PMI had the option of validating the signatures that were declared invalid but the group said it was impossible for it to go over each signature and do that. Gay rights advocates laughed at that assertion, noting that a coalition they’d formed to battle the referendum, the Fair Illinois Committee, had used volunteers to scrutinize every signature in the petitions in a matter of weeks. Fair Illinois, an effort put together by Equality Illinois, Lambda Legal, PFLAG, the American Civil Liberties Union, the Gay Liberation Network and others, submitted challenges of thousands of the signatures to the ISBE.
After Bucklo’s court ruling Aug. 2, PMI asked for an emergency injunction in order to stop an ISBE hearing on the petitions Aug. 5. The appeals court ruling Aug. 4 rejected the injunction request and the ISBE hearing went forward.
At the hearing PMI officials acknowledged that they would not be able to validate enough signatures to prove that the initial ISBE ruling rejecting the petitions was wrong.

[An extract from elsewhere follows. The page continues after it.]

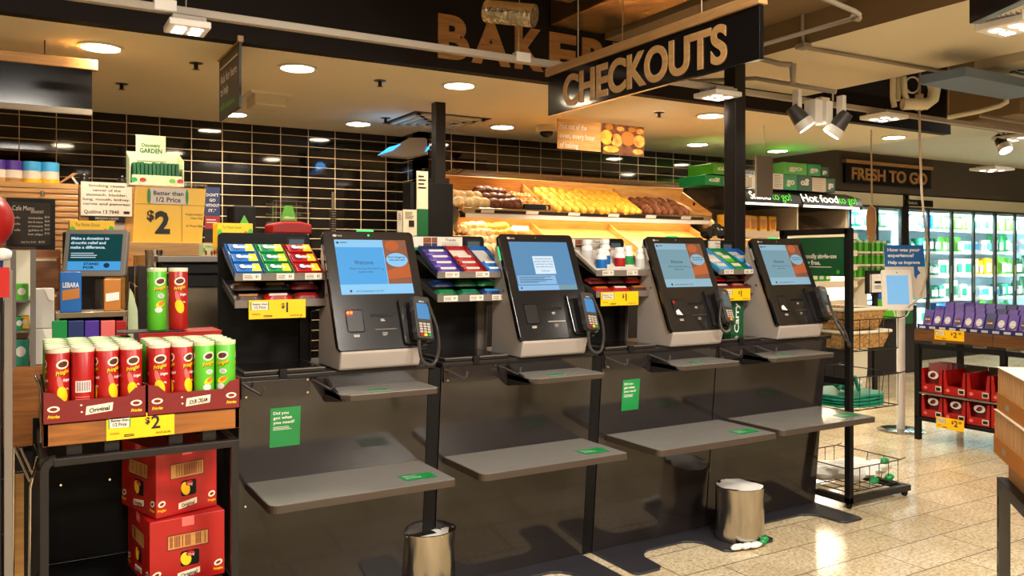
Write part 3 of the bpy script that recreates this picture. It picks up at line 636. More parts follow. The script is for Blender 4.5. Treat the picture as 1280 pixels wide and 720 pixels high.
def terminal(i, U):
    x0, x1 = U['k']; lab = ('self-checkout terminal with a bright blue welcome screen and green top light, nearest one', 'self-checkout terminal showing a white message box on its blue screen',
        'self-checkout terminal with a grey-blue welcome screen, third from the left', 'self-checkout terminal with a grey-blue welcome screen, farthest one in front of the green bag notice')[i]
    t = thing('self_checkout_terminal', lab, 'checkout terminal', ((x0+x1)/2, 3.3, 1.003), group='self-checkout terminals')
    bx0, bx1 = x0+.012, x1-.045
    prof = [(3.19, 1.004), (3.18, 1.01), (3.158, 1.075), (3.165, 1.088), (3.362, 1.545), (3.40, 1.545), (3.425, 1.46), (3.405, 1.40), (3.44, 1.27), (3.45, 1.004)]
    MB().prism([(bx0, a, b) for a, b in prof], X*(bx1-bx0)).build('casing', 'casing', t, bevel=.006, smooth=30)
    # perforated strip
    mb = MB()
    for r in range(3):
        for c in range(34): 
            px = bx0+.03+c*.009; pz = 1.045+r*.009; mb.cyl((px, 3.1785-.0335*(pz-1.03)/.05*.62-.0015, pz), (px, 3.1785-.0335*(pz-1.03)/.05*.62+.003, pz), .0016, n=5)
    mb.build('speaker_grille', 'darkgrey', t)
    O = Vector((x0, 3.158, 1.083))
    bz = MB().rrect(O-BN*(-.0)+BN*.004, X, BU, x1-x0, .525, .018, .03).build('bezel', 'bezel', t, bevel=.002)
    MB().rrect(O-BN*.012, X, BU, x1-x0, .525, .018, .012).build('bezel_rim', 'casing' if i == 0 else 'darkgrey', t)
    S = O+X*.045+BU*.238+BN*.0052; w = (x1-x0)-.085; h = .247
    if i == 1: screen_message(bz, S, w, h)
    else: screen_welcome(bz, S, w, h, 0 if i == 0 else 1)
    mb = flat(MB()).ell(O+X*.05+BU*.503, X, BU, .009, .006, off=.0055, n=12); mb.text('NCR', O+X*.062+BU*.499, X, BU, .007, off=.0055, bold=.02); mb.build('maker_mark', 'lightgrey', bz)
    MB().cyl(O+X*.2+BU*.506+BN*.004, O+X*.2+BU*.506+BN*.006, .0045, n=12).build('camera_lens', 'greenled' if i == 0 else 'chrome', bz)
    # scanner window
    sw = MB().rrect(O+X*.048+BU*.075+BN*.004, X, BU, .075, .098, .01, .001).build('scanner_window', 'blackgloss', bz)
    mb = flat(MB()).rrect(O+X*.052+BU*.079+BN*.0062, X, BU, .067, .090, .008, .001); mb.build('window_glass', 'charcoal', sw)
    if i in (0,):
        for k in (0, 1): MB().sph(O+X*(.058+.014*k)+BU*.158+BN*.0105, .0055, 8).build('scan_light', 'redled', sw)
    if i == 2: MB().box(0, .02, 0, .001, 0, .004).build('scan_light', 'redled', sw) if False else flat(MB().poly([O+X*.056+BU*.15+BN*.0075, O+X*.07+BU*.15+BN*.0075, O+X*.066+BU*.165+BN*.0075, O+X*.056+BU*.165+BN*.0075])).build('scan_light', 'red', sw)
    if i >= 2: flat(MB().poly([O+X*.06+BU*.09+BN*.0075, O+X*.1+BU*.085+BN*.0075, O+X*.08+BU*.118+BN*.0075, O+X*.06+BU*.108+BN*.0075])).build('window_white_patch', 'white', sw)  # irregular white patch on the scanner glass
    mb = flat(MB()).lines(O+X*.072+BU*.055, X, BU, .026, .012, 2, off=.0052, fill=.7, ragged=.1); mb.lines(O+X*.195+BU*.118, X, BU, .022, .012, 2, off=.0052, fill=.6, ragged=.3); mb.lines(O+X*.195+BU*.055, X, BU, .024, .016, 3, off=.0052, ragged=.3)
    mb.build('printed_caption', 'lightgrey', bz)
    MB().rrect(O+X*.155+BU*.14+BN*.0062, X, BU, .1, .012, .003, .004).build('coupon_slot', 'matblack', bz)
    MB().rrect(O+X*.165+BU*.082+BN*.0056, X, BU, .095, .004, .001, .001).build('receipt_slot', 'lightgrey' if i == 1 else 'darkgrey', bz)
    # top status light and side details
    if i != 1: MB().rrect(O+X*.155+BU*.524-BN*.004, X, BU, .075, .012, .004, .012).build('status_light', 'greenled', t)
    MB().rrect(O+BU*.40-X*.003-BN*.016, X, BU, .006, .07, .002, .01).build('side_light', 'greenled' if i == 1 else 'lightgrey', t)
    MB().cyl((bx0-.004, 3.33, 1.30), (bx0, 3.33, 1.30), .006, n=10).build('side_lock', 'chrome', t)
    # plate that carries the payment reader
    MB().rrect(O+X*(x1-x0-.125)+BU*.012+BN*.02, X, BU, .135, .2, .014, .016).build('reader_plate', 'bezel', t, bevel=.002)
    return O
def payment_reader(i, U):
    x0, x1 = U['k']; lab = 'handheld card payment reader with coiled cord on the %s terminal' % ('first', 'second', 'third', 'fourth')[i]
    O = Vector((x1-.05, 3.158, 1.083))+BU*.105+BN*.075
    t = thing('card_reader', lab, 'card reader', O, group='card payment readers')
    # tilt a little more upright than the sloping face and turned slightly to the right
    ux = Vector((1, .22, 0)).normalized(); uy = (BU-ux*BU.dot(ux)).normalized(); ux, uy = (ux*math.cos(.14)-uy*math.sin(.14)).normalized(), (uy*math.cos(.14)+ux*math.sin(.14)*-1).normalized(); uy = (uy-ux*uy.dot(ux)).normalized(); n = ux.cross(uy)
    w, h = .082, .185; P = O-ux*w/2-uy*h/2
    body = MB().rrect(P, ux, uy, w, h, .014, .03).build('body', 'rubber', t, bevel=.003, smooth=35)
    MB().rrect(P+ux*.004+uy*.072+n*.0015, ux, uy, w-.008, h-.078, .008, .002).build('screen_frame', 'darkgrey', body)
    MB().rrect(P+ux*.011+uy*.084+n*.002, ux, uy, w-.022, .068, .003, .0008).build('display', ('lcdblue', 'lcdblue', 'scr_lcd', 'scr_lcd')[i], body)
    flat(MB().text('VERIFONE', P+ux*.037+uy*.158+n*.002, ux, uy, .004, align='c', bold=.02)).build('maker_mark', 'white', body)
    ks = MB()
    for r in range(4):
        for c in range(3): ks.rrect(P+ux*(.014+c*.019)+uy*(.024+r*.0115)+n*.003, ux, uy, .0145, .0085, .002, .003)
    ks.build('keypad', 'lightgrey', body)
    for c, m in enumerate(('red', 'yellow', 'green')): MB().rrect(P+ux*(.014+c*.019)+uy*.010+n*.003, ux, uy, .0145, .0105, .002, .003).build('key', m, body)
    MB().rrect(P+ux*.002-n*.03+uy*.01, ux, uy, w-.01, h-.03, .01, .034).build('cradle', 'matblack', t, bevel=.003)
    for s_ in (.04, .13): MB().cyl(P+uy*s_-n*.018, P+uy*s_-n*.018-ux*.003, .012, n=14).build('cradle_screw', 'darkgrey', t)
    # coiled cord
    b = P+ux*.02-n*.02
    if i < 2: pts = [b, b-Z*.03, b-Z*.075+X*.008, b-Z*.10+X*.03, b-Z*.105+X*.055, b-Z*.085+X*.078, b-Z*.03+X*.088, b+Z*.04+X*.085+Y*.01, b+Z*.10+X*.072+Y*.03, b+Z*.15+X*.06+Y*.05]
    elif i == 2: pts = [b+ux*.03, b+ux*.03-Z*.02, b-Z*.04+X*.02, b-Z*.045-X*.01, b-Z*.02-X*.04, b+Z*.03-X*.05, b+Z*.09-X*.04, b+Z*.12-X*.03]
    else: pts = [b+Z*.13-X*.03-Y*.03, b+Z*.06-X*.02-Y*.04, b+X*.0-Y*.05, b-Z*.06+X*.03-Y*.06, b-Z*.12+X*.09-Y*.05, b-Z*.155+X*.16-Y*.03, b-Z*.17+X*.19, b-Z*.11+X*.17, b-Z*.04+X*.12, b+Z*.0+X*.06]
    # smooth path
    sp = []
    for j in range(len(pts)-1):
        p0, p1, p2, p3 = pts[max(j-1, 0)], pts[j], pts[j+1], pts[min(j+2, len(pts)-1)]
        for q in range(8):
            u = q/8; sp.append(.5*((2*p1)+(p2-p0)*u+(2*p0-5*p1+4*p2-p3)*u*u+(3*p1-p0-3*p2+p3)*u**3))
    sp.append(pts[-1])
    MB().tube(sp, .0045, 8).build('cord', 'rubber', t, smooth=60)
    # coils
    hel = []; tot = 0; N = len(sp)*7
    for j in range(N):
        f = j/(N-1)*(len(sp)-1); a = int(min(f, len(sp)-2)); u = f-a; c = sp[a].lerp(sp[a+1], u); d = (sp[a+1]-sp[a]).normalized()
        e = d.orthogonal().normalized() if j == 0 else (e-d*e.dot(d)).normalized(); g = d.cross(e); an = j*1.25
        hel.append(c+(e*math.cos(an)+g*math.sin(an))*.0058)
    MB().tube(hel, .0022, 5).build('coil', 'darkgrey', t, smooth=60)
for i, U in enumerate(UN): terminal(i, U); payment_reader(i, U)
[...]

As a result, the ISBE hearing officer said she would recommend that the ISBE approve a final rejection of the petitions and not put the referendum on the ballot.
“The court said the state has an interest in making sure that petitions are correctly signed,” said Lambda attorney Jim Madigan.
Madigan said PMI’s appeal of Bucklo’s ruling is going forward, with briefs slated to be filed in the next two weeks, but said he doubted PMI would succeed in court. He said it was ironic that the right-wing group was looking for a federal court to intervene and declare a state election law invalid.
“You often hear ‘state’s rights’ and ‘activist judges’ as a mantra by these groups, but here you have them asking federal judges to overturn state law and looking for an activist judge to do that,” Madigan said.